:: INSTRUCTIONS FOR THE TASK ::
Out of the lines below, please list those that hold the string "choice".

** Begin **

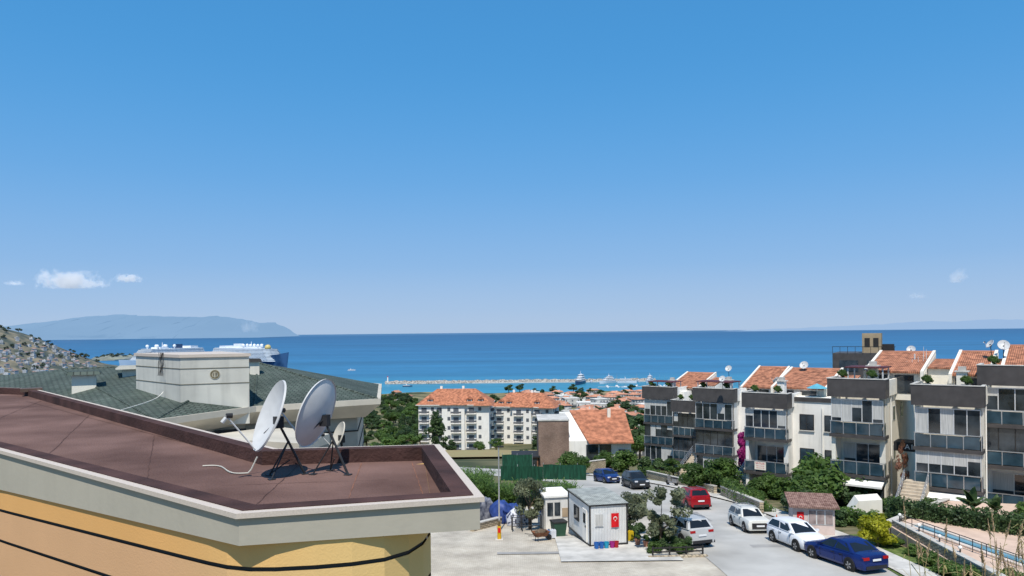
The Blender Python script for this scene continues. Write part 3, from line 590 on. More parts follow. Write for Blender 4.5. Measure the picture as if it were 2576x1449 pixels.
def pergola(x,y,z,w,d,rz,label,rm):
    e=thing('pergola',label,'pergola',(x,y,z),rz)
    for a in (-w/2,w/2):
        for b_ in (-d/2,d/2):m=MB();m.box(a-.05,a+.05,b_-.05,b_+.05,0,2.2);part(m,'post',[FRAME],e)
    m=MB();m.box(-w/2-.2,w/2+.2,-d/2-.2,d/2+.2,2.2,2.3);part(m,'roof',[rm],e)
MAROON=mat('maroon_panel',(.14,.045,.05),.6,.15,1,wave=(3,'X',.4))
pergola(29.3,60.2,-5.4,2.6,2.2,-.66,'terrace pergola with maroon roof',MAROON);pergola(24.4,86.6,-8.3,4.0,2.6,-.66,'glazed terrace room with maroon roof',MAROON);pergola(21.0,100.6,-9.2,3.5,2.4,-.66,'terrace pergola with maroon roof',MAROON)
hb=thing('apartment_building','dark apartment block with beige rooftop tower','building',(44.2,92,-16),math.radians(-30));m=MB();m.box(-3.6,3.6,0,8,-4,12.9);part(m,'wall',[ANTH],hb)
m=MB();m.box(-.3,1.9,2,4.4,12.9,15.4);part(m,'tower',[mat('tan_render',(.36,.28,.18),.85,.1,1)],hb);m=MB();m.box(2.0,3.3,2.2,4,12.9,14.0);part(m,'plant_box',[DARK],hb)
m=MB();m.box(-2.8,-.6,-.05,0,10.6,12.0);part(m,'window',[GLASS],hb);m=MB();m.box(.4,3,-.05,0,10.6,12.0);part(m,'window',[GLASS],hb);m=MB()
for i in range(9):m.box(-3.6+i*.88,-3.55+i*.88,-.1,-.05,12.9,13.7)
m.box(-3.6,3.6,-.12,-.05,13.7,13.76);m.box(.0,.6,1.94,2,13.7,14.8);m.box(1.0,1.6,1.94,2,13.7,14.8);part(m,'balustrade',[DARK],hb)
# ---------------------------------------------------------------- generic houses
def apartment(x,y,z,w,d,nf,rz,label,rh,cols,fh=3.0,dorm=(-.34,.22,.38)):
    e=thing('apartment_building',label,'building',(x,y,z),rz,'white apartment blocks with tiled roofs');H=nf*fh
    m=MB();m.box(-w/2,w/2,0,d,-4,H);m.box(-w*.16,w*.16,-1.2,0,-4,H);part(m,'wall',[WHITE],e)
    o=.8;m=MB();rg=w*.28
    for (x0,x1,y0,y1,zz,pk,rr_) in ((-w/2-o,w/2+o,-o,d+o,H,rh,rg),(-w*.16-o,w*.16+o,-1.2-o,d*.4,H+.02,rh*.62,.3),(w*.28,w/2+o+.8,-o-.7,d*.5,H-.25,rh*.5,.4)):
        ym=(y0+y1)/2;cx=(x0+x1)/2;m.add([(x0,y0,zz),(x1,y0,zz),(x1,y1,zz),(x0,y1,zz),(cx-rr_,ym,zz+pk),(cx+rr_,ym,zz+pk)],[(3,2,1,0),(0,1,5,4),(1,2,5),(2,3,4,5),(3,0,4)])
    part(m,'roof',[TILE],e)
    m=MB();m.box(-w/2-o-.05,w/2+o+.05,-o-.05,d+o+.05,H-.22,H-.01);part(m,'eaves',[WHITE],e)
    for sx in dorm:
        m=MB();cx=w*sx;m.box(cx-.8,cx+.8,1.0,3,H+.4,H+1.7);m.add([(cx-1.1,.7,H+1.7),(cx+1.1,.7,H+1.7),(cx+1.1,4.6,H+1.7),(cx-1.1,4.6,H+1.7),(cx,.7,H+2.6),(cx,4.6,H+2.6)],[(0,1,4),(1,2,5,4),(2,3,5),(3,0,4,5)],1)
        m.box(cx-.5,cx+.5,.95,1,H+.8,H+1.6,2);part(m,'dormer',[WHITE,TILE,WINFAR],e)
    for sx in (-.22,.1):
        m=MB();m.box(w*sx-.4,w*sx+.4,d*.5,d*.5+.8,H+rh*.6,H+rh+.9);part(m,'chimney',[WHITE],e)
    wm=MB();wm.box(-.5,.5,-.05,.03,1.0,2.2);wm=wm.mesh('window',[WINFAR]);bm=MB();bm.box(-1.7,1.7,-1.1,0,-.12,.1,1);bm.box(-1.7,1.7,-1.14,-1.08,.3,.95,0);bm.box(-1.7,-1.64,-1.1,0,.3,.95,0);bm.box(1.64,1.7,-1.1,0,.3,.95,0);bm.box(-.9,.9,-.04,.02,.1,2.1,2);bm=bm.mesh('balcony',[mat('balcony_rail',(.13,.135,.145),.6),WHITE,WINFAR])
    for f in range(nf):
        for cxx in cols:
            kind='b' if cxx<0 else 'w'
            xx=abs(cxx)*w-w/2;yy=-1.2 if abs(xx)<w*.16 else 0
            link('balcony' if kind=='b' else 'window',bm if kind=='b' else wm,e,loc=(xx,yy,f*fh))
        for k in (.25,.7):
            link('window',wm,e,loc=(-w/2,d*k,f*fh),rz=-pi/2);link('window',wm,e,loc=(w/2,d*k,f*fh),rz=pi/2)
        link('balcony',bm,e,loc=(w/2,d*.48,f*fh),rz=pi/2);link('balcony',bm,e,loc=(-w/2,d*.48,f*fh),rz=-pi/2)
    return e
apartment(-20.0,247,-39.7,24,15,5,-.06,'white apartment block with terracotta roof and balconies',4.8,[-.08,.20,-.30,.44,-.54,-.75,.87],fh=3.1)
apartment(3.4,262,-42.2,21.5,14,5,-.24,'white apartment block with terracotta hip roof',4.5,[-.10,.26,-.45,.60,-.75,.92],dorm=(-.38,-.24,.24),fh=3.1)
def hmesh(k,w,d,h,flat,rr,mats=None):
    m=MB();m.box(-w/2,w/2,0,d,-5,h,0)
    if flat: m.box(-w/2-.2,w/2+.2,-.2,d+.2,h,h+.5,0);m.box(-1,1.5,d*.4,d*.7,h+.5,h+2.4,0)
    else:
        o=.7;m.add([(-w/2-o,-o,h),(w/2+o,-o,h),(w/2+o,d+o,h),(-w/2-o,d+o,h),(-w/4,d/2,h+d*.2),(w/4,d/2,h+d*.2)],[(3,2,1,0),(0,1,5,4),(1,2,5),(2,3,4,5),(3,0,4)],1)
        m.box(w*.2,w*.2+.8,d*.3,d*.3+.8,h,h+d*.2+.6,0)
    for f in range(int(h//2.9)):
        n=int(w//2.6)
        for i in range(n):
            x=-w/2+(i+.5)*w/n
            if rr.random()<.85:m.box(x-.55,x+.55,-.06,0,f*2.9+.8,f*2.9+2.2,2)
        if f and rr.random()<.7:m.box(-w/2+.3,w/2-.3,-1.0,0,f*2.9-.1,f*2.9+.05,0);m.box(-w/2+.3,w/2-.3,-1.0,-.95,f*2.9+.1,f*2.9+.9,3)
        for yy in (.3,.7):m.box(-w/2-.06,-w/2,d*yy-.5,d*yy+.5,f*2.9+.8,f*2.9+2.2,2);m.box(w/2,w/2+.06,d*yy-.5,d*yy+.5,f*2.9+.8,f*2.9+2.2,2)
    return m.mesh('house',mats or [WALLFAR,TILEFAR,WINFAR,WINFAR])
rr=random.Random(3)
HS=[hmesh(i,rr.uniform(10,18),rr.uniform(8,12),rr.choice([6,6,9,9]),i%2==1,rr) for i in range(12)]
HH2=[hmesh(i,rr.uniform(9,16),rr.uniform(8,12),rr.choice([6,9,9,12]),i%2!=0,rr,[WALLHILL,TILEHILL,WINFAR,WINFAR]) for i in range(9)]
def house(x,y,z,i,rz,grp,s_=1,hill=False):
    fl=i%2==1
    o=solo((HH2 if hill else HS)[i],'house',[], 'flat roofed white town house' if fl else 'white house with terracotta tiled roof','house',(x,y,z),rz,grp);o.scale=(s_,)*3;return o
cnt=0;used=[]
for k in range(1500):
    y=rr.uniform(330,850);s_=rr.uniform(.0,.205) if k%8 else rr.uniform(-.195,-.14);x=s_*y
    if y<520 and s_<.07:continue
    if s_<0 and y<760:continue
    if any(abs(x-a)<16 and abs(y-b_)<19 for a,b_ in used):continue
    used.append((x,y));i=rr.randrange(12)
    if i%2==1 and rr.random()<.25:i=(i+1)%12
    house(x,y,G(x,y)-(4.5 if y>680 else 1),i,rr.uniform(-.5,.5),'houses of the seaside town',.9);cnt+=1
    if cnt>95:break
for (x,y,i,rz,s_) in ((25,155,2,-.2,.65),(31,186,4,.1,.7),(41,212,6,-.3,.8),(20,228,7,.2,.75),(35,258,9,.2,.8),(25,305,10,.1,.85),(48,335,1,.4,.85)):
    house(x,y,G(x,y)-2,i,rz,'villas below the street',s_)
hh=thing('house','white house with brick clad wing and red tiled roof','house',(0,0,0))
m=MB();m.add([(8.6,113,-24),(18.2,113,-24),(18.2,121,-24),(8.6,121,-24),(8.6,113,-16.9),(18.2,113,-16.9),(18.2,121,-13.4),(8.6,121,-13.4)],BF);part(m,'wall',[WHITE],hh)
m=MB();m.add([(11.6,111.9,-17.2),(18.5,111.9,-17.2),(18.5,121.4,-13.2),(9.4,121.4,-13.2),(11.6,111.9,-17.0),(18.5,111.9,-17.0),(18.5,121.4,-13.0),(9.4,121.4,-13.0)],BF);rf=part(m,'roof',[TILE],hh)
m=MB();m.box(15.4,15.9,119,119.5,-15,-12.6);part(m,'chimney',[CREAM],rf)
m=MB();m.box(3.9,8.59,112.5,120,-24,-13.7);part(m,'brick_wing',[STONEB],hh)
m=MB();m.box(3.8,8.7,112.4,120.1,-13.7,-13.5);part(m,'coping',[CONC],hh)
for q_ in ((11.2,13.2,-20.6,-17.4),(13.25,15.2,-20.6,-17.4),(16.2,17.6,-19.6,-18.2)):
    m=MB();m.box(q_[0],q_[1],112.93,112.99,q_[2],q_[3],1);m.box(q_[0]+.08,q_[1]-.08,112.88,112.93,q_[2]+.08,q_[3]-.08,0);part(m,'window',[GLASS,FRAME],hh)
m=MB();m.box(9.6,15.6,110.9,112.9,-20.95,-20.7,0)
for i in range(13):m.box(9.6+i*.5,9.64+i*.5,110.9,110.95,-20.7,-19.8,1)
m.box(9.6,15.64,110.88,110.96,-19.8,-19.74,1);part(m,'balcony',[CONC,DARK],hh)
m=MB();m.box(0,3.8,112,117,-24,-19.2,0);m.box(-.3,4.1,111.7,117.3,-19.2,-19,1);m.box(.4,3.6,111.93,112,-21,-19.4,2);part(m,'annex',[mat('timber',(.22,.11,.06),.8,.2,3),DARK,GLASS],hh)
def fence(x0,y0,x1,y1,h,label):
    L_=math.hypot(x1-x0,y1-y0);e=thing('mesh_fence',label,'fence',(x0,y0,G(x0,y0)),math.atan2(y1-y0,x1-x0),'green mesh fences');dz_=G(x1,y1)-G(x0,y0)
    m=MB();K=int(L_/1.2)+1;vs=[]
    for i in range(K+1):
        t=i/K;vs+=[(t*L_,.05*math.sin(i*1.7),t*dz_-.2),(t*L_,.05*math.sin(i*1.3),t*dz_+h+.05*math.sin(i*2.1))]
    m.add(vs,[(2*i,2*i+2,2*i+3,2*i+1) for i in range(K)]);part(m,'mesh_panel',[GREENF],e)
    for i in range(0,K+1,2):m=MB();m.cyl((i/K*L_,.08,i/K*dz_-.3),(i/K*L_,.08,i/K*dz_+h+.2),.04,.04,6);part(m,'fence_post',[RAIL],e)
fence(-1.5,86,3.4,84.5,1.7,'green mesh fence on site boundary');fence(-1.5,98,2.5,97,2.5,'tall green mesh fence');fence(3.5,86.5,8.4,84.5,1.8,'low green mesh fence along the road bend')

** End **

:: EXERCISE SOLUTION ::
HS=[hmesh(i,rr.uniform(10,18),rr.uniform(8,12),rr.choice([6,6,9,9]),i%2==1,rr) for i in range(12)]
HH2=[hmesh(i,rr.uniform(9,16),rr.uniform(8,12),rr.choice([6,9,9,12]),i%2!=0,rr,[WALLHILL,TILEHILL,WINFAR,WINFAR]) for i in range(9)]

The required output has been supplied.